Materials provided:
━━━━━━

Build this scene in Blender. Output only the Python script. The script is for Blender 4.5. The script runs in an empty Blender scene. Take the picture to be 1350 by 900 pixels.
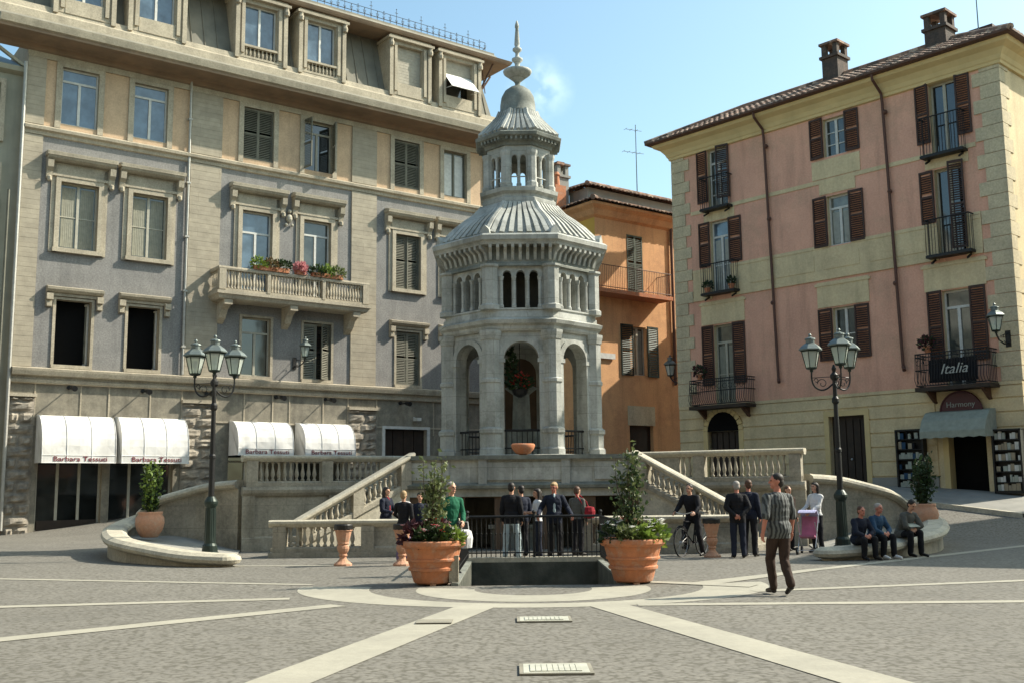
import bpy, math, random
from mathutils import Vector, Matrix
random.seed(7)
D = bpy.data
sc = bpy.context.scene
COL = sc.collection
R = math.radians
sin, cos, pi = math.sin, math.cos, math.pi

# ------------------------------------------------------------------ materials
MATS = {}
def new_mat(name):
    m = D.materials.new(name); m.use_nodes = True
    nt = m.node_tree; b = nt.nodes['Principled BSDF']
    MATS[name] = m
    return m, nt, b
def nd(nt, t, **kw):
    n = nt.nodes.new(t)
    for k, v in kw.items(): setattr(n, k, v)
    return n
def mixc(nt, fac, a, b, bt='MIX'):
    n = nt.nodes.new('ShaderNodeMix'); n.data_type = 'RGBA'; n.blend_type = bt
    for i, v in ((0, fac), (6, a), (7, b)):
        if isinstance(v, (int, float)): n.inputs[i].default_value = v
        elif isinstance(v, tuple): n.inputs[i].default_value = v + (1,) if len(v) == 3 else v
        else: nt.links.new(v, n.inputs[i])
    return n.outputs[2]
def noise(nt, co, scale, detail=4, rough=.55, stretch=None):
    if stretch:
        mp = nd(nt, 'ShaderNodeMapping'); mp.inputs['Scale'].default_value = stretch
        nt.links.new(co, mp.inputs['Vector']); co = mp.outputs[0]
    n = nd(nt, 'ShaderNodeTexNoise'); n.inputs['Scale'].default_value = scale
    n.inputs['Detail'].default_value = detail; n.inputs['Roughness'].default_value = rough
    nt.links.new(co, n.inputs['Vector'])
    return n.outputs['Fac']
def ramp(nt, fac, lo, hi):
    n = nd(nt, 'ShaderNodeMapRange'); n.inputs[1].default_value = lo; n.inputs[2].default_value = hi
    nt.links.new(fac, n.inputs[0]); return n.outputs[0]
def mth(nt, op, a, b=None):
    n = nd(nt, 'ShaderNodeMath', operation=op)
    for i, v in ((0, a), (1, b)):
        if v is None: continue
        if isinstance(v, (int, float)): n.inputs[i].default_value = v
        else: nt.links.new(v, n.inputs[i])
    return n.outputs[0]
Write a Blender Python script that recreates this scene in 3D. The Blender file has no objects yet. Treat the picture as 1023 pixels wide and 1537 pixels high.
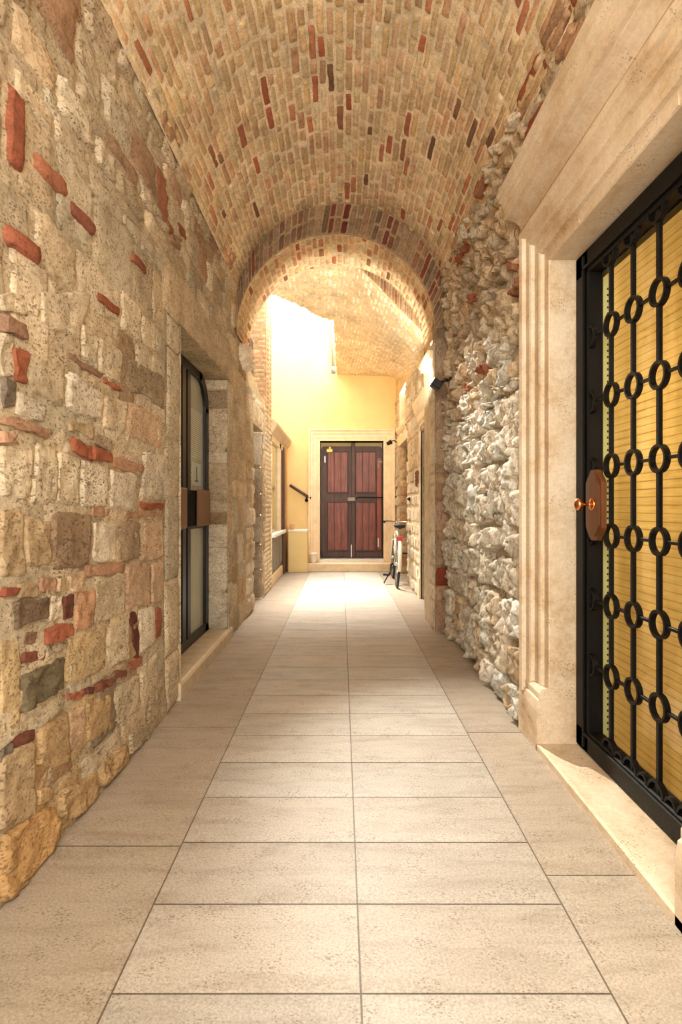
import bpy, bmesh, math, random
import numpy as np
from mathutils import Vector, Matrix

random.seed(7)
RNG = np.random.default_rng(11)
SC = bpy.context.scene
COL = SC.collection

# ------------------------------------------------------------------ camera constants (metres)
F, CX, CY, H = 833.0, 512.0, 758.0, 1.165     # focal length in px of the 1023x1537 frame, vanishing point, eye height
R, ZC = 0.975, 2.97                            # half width of the passage / spring height of its barrel vault


def srgb(r, g, b, a=1.0):
    f = lambda c: (c / 255 / 12.92) if c / 255 <= 0.04045 else ((c / 255 + 0.055) / 1.055) ** 2.4
    return (f(r), f(g), f(b), a)


# ------------------------------------------------------------------ numpy noise
_T = RNG.random(4096)


def vnoise(x, y, seed=0):
    x = np.asarray(x, float) + seed * 17.31
    y = np.asarray(y, float) + seed * 9.77
    xi, yi = np.floor(x).astype(np.int64), np.floor(y).astype(np.int64)
    fx, fy = x - xi, y - yi
    fx, fy = fx * fx * (3 - 2 * fx), fy * fy * (3 - 2 * fy)
    h = lambda a, b: _T[(a * 7919 + b * 104729 + (a * b) % 613 * 31 + seed * 131) % 4096]
    return ((h(xi, yi) * (1 - fx) + h(xi + 1, yi) * fx) * (1 - fy)
            + (h(xi, yi + 1) * (1 - fx) + h(xi + 1, yi + 1) * fx) * fy) * 2 - 1


def fbm(x, y, seed=0, octv=4):
    s, a, t = 0, 0.5, 0
    for k in range(octv):
        s = s + a * vnoise(np.asarray(x) * 2 ** k, np.asarray(y) * 2 ** k, seed + k)
        t += a
        a *= 0.55
    return s / t


# ------------------------------------------------------------------ object helpers
def link(name, me, mat, parent=None):
    o = bpy.data.objects.new(name, me)
    COL.objects.link(o)
    if mat is not None:
        me.materials.append(mat)
    if parent is not None:
        o.parent = parent
        o.matrix_parent_inverse = Matrix.Identity(4)
    return o


def obj(name, bm, mat, parent=None, smooth=False, loc=None):
    me = bpy.data.meshes.new(name)
    bmesh.ops.recalc_face_normals(bm, faces=bm.faces[:])
    bm.to_mesh(me)
    bm.free()
    if smooth:
        for p in me.polygons:
            p.use_smooth = True
    o = link(name, me, mat, parent)
    if loc is not None:
        o.location = loc
    return o


def struct(o, label=None, cat=None):
    o['kind'] = 'structure'
    if label:
        o['label'] = label
        o['category'] = cat
    return o


def tag(o, label, cat, group=None):
    o['label'] = label
    o['category'] = cat
    if group:
        o['group'] = group
    return o


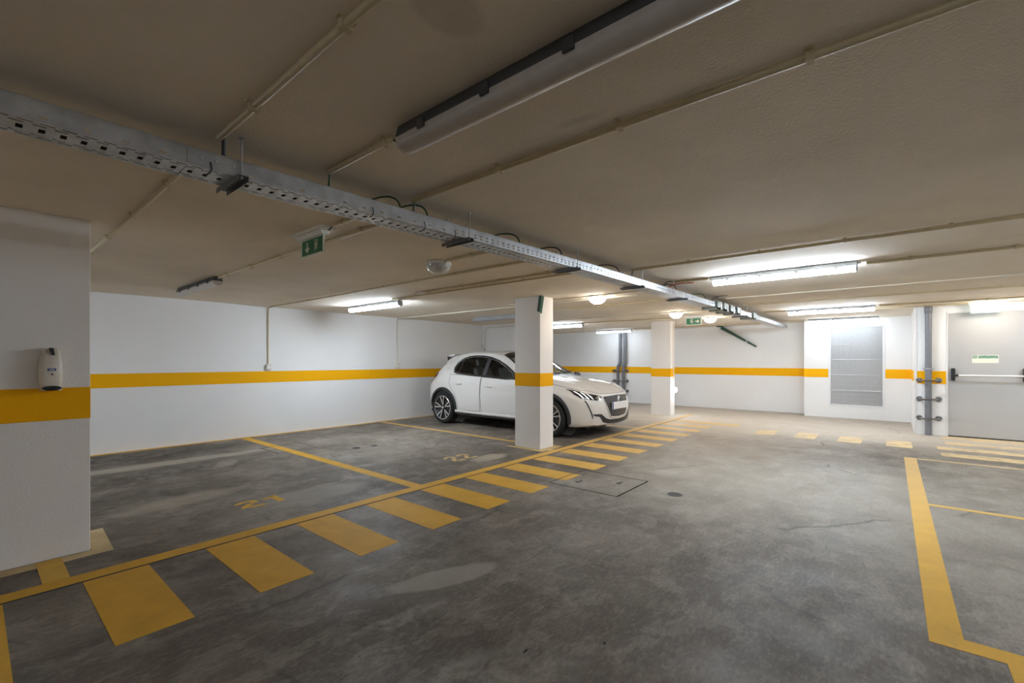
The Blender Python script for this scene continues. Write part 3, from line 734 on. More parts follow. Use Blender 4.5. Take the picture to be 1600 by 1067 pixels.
def exit_sign(x, y0, y1, z0, z1, label, down, body='white', wash=False, by=None):
    """panel in the plane x = const facing the lane (-x); y1 is its left edge in the view"""
    cy = (y0+y1)/2; t = thing('exit_sign', label, 'sign', (x, cy, CEIL), 'emergency exit signs')
    w2 = (y1-y0)/2; a, b_ = z0 - CEIL, z1 - CEIL
    e = 0.11 if by is None else by
    MB().box(-.055, .055, -w2 - e*.9, w2 + e, -.022, 0).build('base', body, t, bevel=.004)
    MB().prism([(-.04, -.022), (.04, -.022), (.022, -.048), (-.022, -.048)], 'y', -w2 - e*.35, w2 + e*.45).build('lamp_housing', body, t, bevel=.003)
    MB().box(-.006, .006, -w2, w2, a, -.046).build('panel', 'signwhite' if not wash else 'lens_green', t)
    if not wash: MB().box(-.0075, -.0058, -w2 + .011, w2 - .011, a + .011, b_ - .006).build('green_face', 'green', t)
    P = lambda u, v, d: (-.0075 - d, -u, v)      # u grows to the viewer's right
    mc = (a + .011 + b_ - .006) / 2; hh = (b_ - a) / 2 - .018
    mb = MB()
    if down:
        arrow(mb, -w2*.42, mc, hh*1.7, P, -PI/2); running_man(mb, w2*.38, mc, hh*.92, P)
    else:
        running_man(mb, -w2*.25, mc, hh*.92, P, -1); arrow(mb, w2*.45, mc, hh*1.5, P, 0)
    mb.build('pictogram', 'signwhite' if not wash else 'white', t)
    return t
exit_sign(1.53, 2.925, 3.235, 1.952, 2.072, 'hanging green exit sign with a down arrow, near the tray at left', True, by=.06)
exit_sign(9.25, 2.865, 3.165, 1.935, 2.075, 'green exit sign with a right arrow beside the far column', False, by=.03)
exit_sign(10.0, -1.26, -0.955, 1.965, 2.075, 'overexposed pale exit sign above the grey door', False, wash=True, by=.03)

# ------------------------------------------------------------------ green angle pieces
t = thing('green_bracket', 'short dark green folded strip on the top corner of the column before the car', 'bracket', (5.035, 3.705, CEIL))
MB().add([(-.004, .012, -.004), (-.004, .045, -.21), (-.004, -.0, -.23), (-.004, -.035, -.004), (-.010, .012, -.004), (-.010, .045, -.21), (-.010, -.0, -.23), (-.010, -.035, -.004)],
         [(0,1,2,3),(4,5,6,7),(0,1,5,4),(1,2,6,5),(2,3,7,6),(3,0,4,7)]).build('dark_face', 'green_dark', t)
MB().add([(-.010, -.033, -.004), (-.010, 0.0, -.225), (.020, -.010, -.250), (.028, -.045, -.015), (-.014, -.035, -.004), (-.014, -.002, -.225), (.020, -.016, -.250), (.028, -.051, -.015)],
         [(0,1,2,3),(4,5,6,7),(0,1,5,4),(1,2,6,5),(2,3,7,6),(3,0,4,7)]).build('light_face', 'green_pale', t)
t = thing('green_strut', 'long dark green bar slanting down from the ceiling before the far wall', 'bar', (12.30, 3.37, 2.105))
d = Vector((0.06, -0.84, -0.535)); up = Vector((0, .535, -.84)).normalized()
def bar(w0, w1, x_off, q0, q1, nm, mt):
    a, b_ = d * q0, d * q1; n_ = Vector((x_off, 0, 0))
    c = [a + up*w0, a + up*w1, b_ + up*w1*.45, b_ + up*w0*.45]
    MB().add([tuple(p + n_) for p in c] + [tuple(p + n_ + Vector((.012, 0, 0))) for p in c], [(0,1,2,3),(7,6,5,4),(0,4,5,1),(1,5,6,2),(2,6,7,3),(3,7,4,0)]).build(nm, mt, t)
bar(-.042, .003, 0, 0, 1, 'upper_flange', 'green_dark'); bar(.003, .044, .012, 0.05, 1, 'lower_flange', 'green_dark'); bar(-.04, .044, -.008, .735, .752, 'white_tie', 'white')
MB().box(-.02, .11, -.03, .06, -.01, .015).build('ceiling_plate', 'green_dark', t)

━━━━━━

Work to be completed:
Locate the word "Take" in the entries, and copy every line where it is found.

Expected output:
Build this scene in Blender. Output only the Python script. The script is for Blender 4.5. The script runs in an empty Blender scene. Take the picture to be 1350 by 900 pixels.
The Blender Python script for this scene continues. Write part 3, from line 734 on. More parts follow. Use Blender 4.5. Take the picture to be 1600 by 1067 pixels.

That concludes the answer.